Red-hot American Serena Williams was an easy second-round winner Tuesday at the $1.34 million German Open, a clay- court French Open tune-up.
The fifth-seeded former world No. 1 Williams handled Italian Francesca Schiavone 6-2, 6-3 on the red clay at LTTC Rot-Weiss.
The 26-year-old Williams, the 2002 Berlin runner-up, is now 20-1 this season, including a torrid 16-match winning streak. The eight-time Grand Slam champion is seeking her fourth straight tournament title this week. She hasn't lost a match since bowing out against Serbian Jelena Jankovic in the quarterfinals at January's Australian Open.
A pair of seeds lost their first-round matches on Day 2, as Russian Vera Dushevina knocked out ninth-seeded Swiss Patty Schnyder 6-2, 6-3 and hot Argentine Gisela Dulko ousted 12th-seeded Czech Nicole Vaidisova 4-6, 6-1, 6-2. Dulko is fresh off her title in Morocco last week.

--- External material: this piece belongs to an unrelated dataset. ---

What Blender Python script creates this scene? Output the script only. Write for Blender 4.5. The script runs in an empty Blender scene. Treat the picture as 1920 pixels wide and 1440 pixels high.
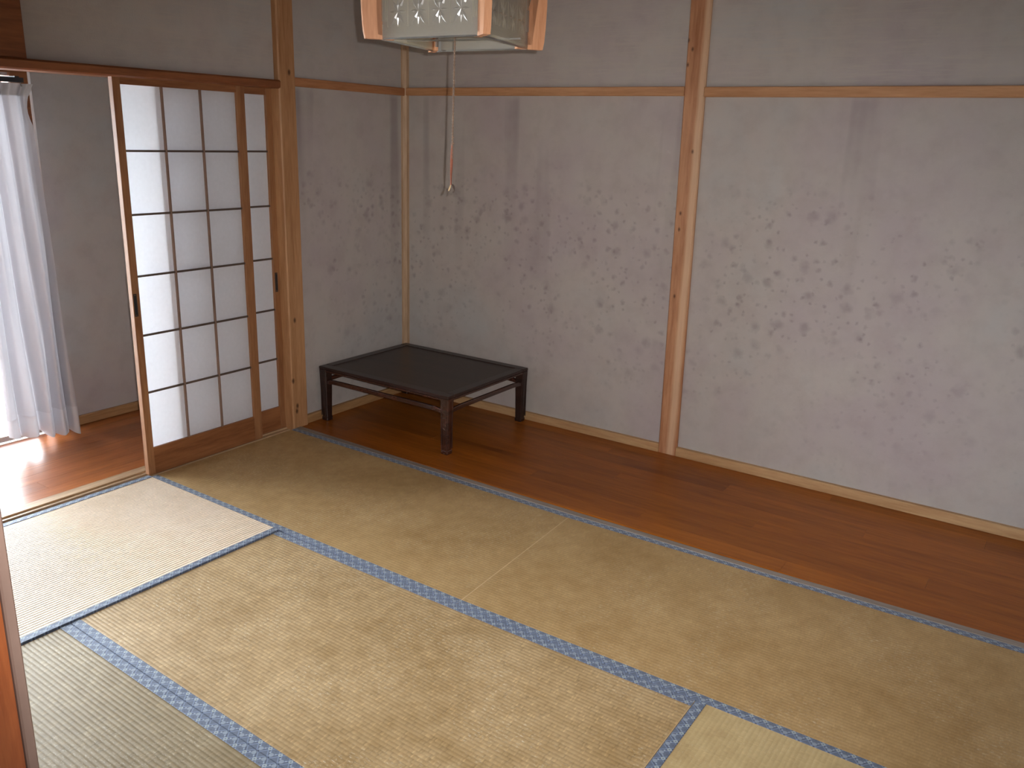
import bpy, bmesh, math, random
from mathutils import Vector, Matrix
random.seed(4)
S = bpy.context.scene
COL = S.collection

# ------------------------------------------------------------ camera, world, lights, exposure
F = 1586.0
yaw, pitch, roll = 2.157, -0.284, 0.033
CAM = Vector((3.511, -3.071, 1.621))
fw = Vector((math.cos(pitch)*math.cos(yaw), math.cos(pitch)*math.sin(yaw), math.sin(pitch)))
r0 = fw.cross(Vector((0, 0, 1))).normalized(); u0 = r0.cross(fw)
rt = r0*math.cos(roll) + u0*math.sin(roll); up = -r0*math.sin(roll) + u0*math.cos(roll)
cd = bpy.data.cameras.new('camera'); cam = bpy.data.objects.new('camera', cd); COL.objects.link(cam)
cd.sensor_width = 36; cd.lens = F/1920*36; cd.clip_start = 0.02
cam.matrix_world = Matrix(((rt.x, up.x, -fw.x, CAM.x), (rt.y, up.y, -fw.y, CAM.y), (rt.z, up.z, -fw.z, CAM.z), (0, 0, 0, 1)))
S.camera = cam

S.view_settings.view_transform = 'Standard'; S.view_settings.look = 'None'
S.view_settings.gamma = 1; S.view_settings.use_curve_mapping = False
S.view_settings.exposure = 0.0
S.cycles.use_denoising = True
S.cycles.max_bounces = 14; S.cycles.diffuse_bounces = 8; S.cycles.glossy_bounces = 6
S.cycles.transmission_bounces = 10; S.cycles.transparent_max_bounces = 16
S.cycles.sample_clamp_indirect = 12

W = bpy.data.worlds.new('world'); S.world = W; W.use_nodes = True
bg = W.node_tree.nodes['Background']
bg.inputs[0].default_value = (0.89, 0.95, 1.03, 1)      # bright overcast sky
bg.inputs[1].default_value = 28.0

def light(name, kind, loc, energy, color=(1, 1, 1), **kw):
    d = bpy.data.lights.new(name, kind); d.energy = energy; d.color = color
    for k, v in kw.items(): setattr(d, k, v)
    o = bpy.data.objects.new(name, d); COL.objects.link(o); o.location = loc
    return o
# daylight portal in the veranda window opening (only guides sampling of the sky)
po = light('window_portal', 'AREA', (-1.04, -2.35, 0.92), 1.0, shape='RECTANGLE', size=2.9, size_y=1.84)
po.rotation_euler = (0, math.radians(-90), 0); po.data.size = 1.84; po.data.size_y = 3.0
po.data.cycles.is_portal = True
# the camera's own weak flash, just right of and above the lens
fl = light('camera_flash', 'SPOT', CAM + rt*0.036 + up*0.02, 245.0, (1.0, 0.96, 0.93), spot_size=math.radians(80), spot_blend=1.0, shadow_soft_size=0.006)
fl.rotation_euler = (cam.matrix_world.to_3x3() @ Matrix.Rotation(math.radians(-2.5), 3, 'X')).to_euler()

# ------------------------------------------------------------ materials
def s2l(c):
    return tuple(((x/255)/12.92 if x/255 <= .04045 else ((x/255+.055)/1.055)**2.4) for x in c) + (1,)

class NT:
    def __init__(s, name):
        s.m = bpy.data.materials.new(name); s.m.use_nodes = True; s.t = s.m.node_tree
        s.b = s.t.nodes['Principled BSDF']; s.out = s.t.nodes['Material Output']
    def n(s, typ, **kw):
        o = s.t.nodes.new(typ)
        for k, v in kw.items():
            if k.startswith('i_'):
                o.inputs[k[2:].replace('_', ' ')].default_value = v
            else: setattr(o, k, v)
        return o
    def l(s, a, b): s.t.links.new(a, b)
    def coord(s, scale=(1, 1, 1), uv=False, loc=(0, 0, 0), rot=(0, 0, 0)):
        tc = s.n('ShaderNodeTexCoord'); mp = s.n('ShaderNodeMapping')
        mp.inputs['Scale'].default_value = scale; mp.inputs['Location'].default_value = loc; mp.inputs['Rotation'].default_value = rot
        s.l(tc.outputs['UV' if uv else 'Object'], mp.inputs[0]); return mp.outputs[0]
    def noise(s, v, scale, detail=3, rough=.5, dist=0):
        o = s.n('ShaderNodeTexNoise'); s.l(v, o.inputs['Vector'])
        o.inputs['Scale'].default_value = scale; o.inputs['Detail'].default_value = detail
        o.inputs['Roughness'].default_value = rough; o.inputs['Distortion'].default_value = dist
        return o.outputs[0]
    def ramp(s, v, pts, interp='LINEAR'):
        o = s.n('ShaderNodeValToRGB'); s.l(v, o.inputs[0]); e = o.color_ramp.elements; o.color_ramp.interpolation = interp
        while len(e) < len(pts): e.new(.5)
        for i, (p, c) in enumerate(pts):
            e[i].position = p; e[i].color = c if len(c) == 4 else tuple(c)+(1,)
        return o.outputs[0]
    def math(s, op, a, b=0.0, c=None):
        o = s.n('ShaderNodeMath'); o.operation = op
        for i, x in enumerate((a, b, c)):
            if x is None: continue
            if hasattr(x, 'is_output'): s.l(x, o.inputs[i])
            else: o.inputs[i].default_value = x
        return o.outputs[0]
    def mix(s, f, a, b, mode='MIX'):
        o = s.n('ShaderNodeMix'); o.data_type = 'RGBA'; o.blend_type = mode
        for i, x in ((0, f), (6, a), (7, b)):
            if hasattr(x, 'is_output'): s.l(x, o.inputs[i])
            else: o.inputs[i].default_value = x
        return o.outputs[2]
    def bump(s, h, strength, dist=.002):
        o = s.n('ShaderNodeBump'); s.l(h, o.inputs['Height'])
        o.inputs['Strength'].default_value = strength; o.inputs['Distance'].default_value = dist
        s.l(o.outputs[0], s.b.inputs['Normal']); return o
    def base(s, c, rough=.6, spec=.5):
        if hasattr(c, 'is_output'): s.l(c, s.b.inputs['Base Color'])
        else: s.b.inputs['Base Color'].default_value = c
        s.b.inputs['Roughness'].default_value = rough
        s.b.inputs['Specular IOR Level'].default_value = spec
        return s.m

g = lambda v: (v, v, v, 1)

def wood(name, light_c, dark_c, axis='Z', rough=.5, spec=.4, knots=(), knot_r=.007, streak=None, scale=1.0, rnd=0.0, coat=0):
    t = NT(name)
    st = {'X': (.09, 1, 1), 'Y': (1, .09, 1), 'Z': (1, 1, .09)}[axis]
    co = t.coord(tuple(a*scale for a in st))
    if rnd:
        oi = t.n('ShaderNodeObjectInfo'); vm = t.n('ShaderNodeVectorMath', operation='ADD'); t.l(co, vm.inputs[0])
        mu = t.math('MULTIPLY', oi.outputs['Random'], 31.0); cb = t.n('ShaderNodeCombineXYZ')
        for i in range(3): t.l(mu, cb.inputs[i])
        t.l(cb.outputs[0], vm.inputs[1]); co = vm.outputs[0]
    n1 = t.noise(co, 14, 3, .55, .6); n2 = t.noise(co, 95, 4, .6); n3 = t.noise(co, 3, 2)
    v = t.math('ADD', t.math('MULTIPLY', n1, .55), t.math('MULTIPLY', n2, .45))
    c = t.ramp(v, [(.36, s2l(dark_c)), (.62, s2l(light_c))])
    c = t.mix(t.math('MULTIPLY', n3, .35), c, s2l(tuple(.5*(a+b)*.82 for a, b in zip(light_c, dark_c))))
    if rnd:
        f = t.math('MULTIPLY_ADD', oi.outputs['Random'], rnd, 1-rnd/2)
        hs = t.n('ShaderNodeHueSaturation'); t.l(c, hs.inputs['Color']); t.l(f, hs.inputs['Value']); c = hs.outputs[0]
    if streak:      # a pale sapwood streak down the timber: (axis index, centre, half width, colour)
        tc = t.coord(); sp = t.n('ShaderNodeSeparateXYZ'); t.l(tc, sp.inputs[0])
        d = t.math('ABSOLUTE', t.math('SUBTRACT', sp.outputs[streak[0]], t.math('MULTIPLY_ADD', t.noise(t.coord((1, 1, 1)), 2.2, 1), .03, streak[1]-.015)))
        m = t.ramp(t.math('DIVIDE', d, streak[2]), [(.4, g(.55)), (1, g(0))])
        c = t.mix(m, c, s2l(streak[3]))
    if knots:
        tc = t.coord(); acc = None
        for (kx, ky, kz) in knots:
            vm = t.n('ShaderNodeVectorMath', operation='SUBTRACT'); t.l(tc, vm.inputs[0]); vm.inputs[1].default_value = (kx, ky, kz)
            v2 = t.n('ShaderNodeVectorMath', operation='MULTIPLY'); t.l(vm.outputs[0], v2.inputs[0])
            v2.inputs[1].default_value = {'X': (.6, 1, 1), 'Y': (1, .6, 1), 'Z': (1, 1, .6)}[axis]
            ln = t.n('ShaderNodeVectorMath', operation='LENGTH'); t.l(v2.outputs[0], ln.inputs[0])
            acc = ln.outputs['Value'] if acc is None else t.math('MINIMUM', acc, ln.outputs['Value'])
        m = t.ramp(t.math('DIVIDE', acc, knot_r), [(.35, g(.85)), (1, g(0))])
        c = t.mix(m, c, s2l((62, 34, 18)))
    t.bump(n2, .12, .002)
    if coat: t.b.inputs['Coat Weight'].default_value = coat; t.b.inputs['Coat Roughness'].default_value = .25
    return t.base(c, rough, spec)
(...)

In other first-round play, last week's Prague runner-up, Belarusian Victoria Azarenka, erased Aussie Casey Dellacqua 6-2, 6-2 and last week's Morocco runner-up, Spain's Anabel Medina Garrigues. got past Tathiana Garbin 3-6, 7-5, 2-2, as the Italian retired with left thigh injury in the third set.
Additional opening-round wins came for Colombian qualifier Catalina Castano, Russians Maria Kirilenko and qualifier Alisa Kleybanova, Chinese Shuai Peng and Zi Yan and Uzbekistanian lucky-loser Akgul Amanmuradova.
On Wednesday, second-round matches will come for world No. 1 Justine Henin, reigning Berlin titlist Ana Ivanovic and U.S. Open runner-up Svetlana Kuznetsova. Henin will take on Taipei's Yung-Jan Chan, while a second-seeded Ivanovic will face Amanmuradova and a third-seeded Kuznetsova will tangle with Castano. The French and Australian Open runner-up Ivanovic topped Kuznetsova in last year's Berlin finale.
The reigning French and U.S. Open champion Henin was the Berlin winner in 2002, 2003 and 2005 and the runner-up here in 2006. The Belgian star will see her first action since losing to Williams in a quarterfinal in Miami over a month ago.
The 2008 German Open titlist will pocket $196,900.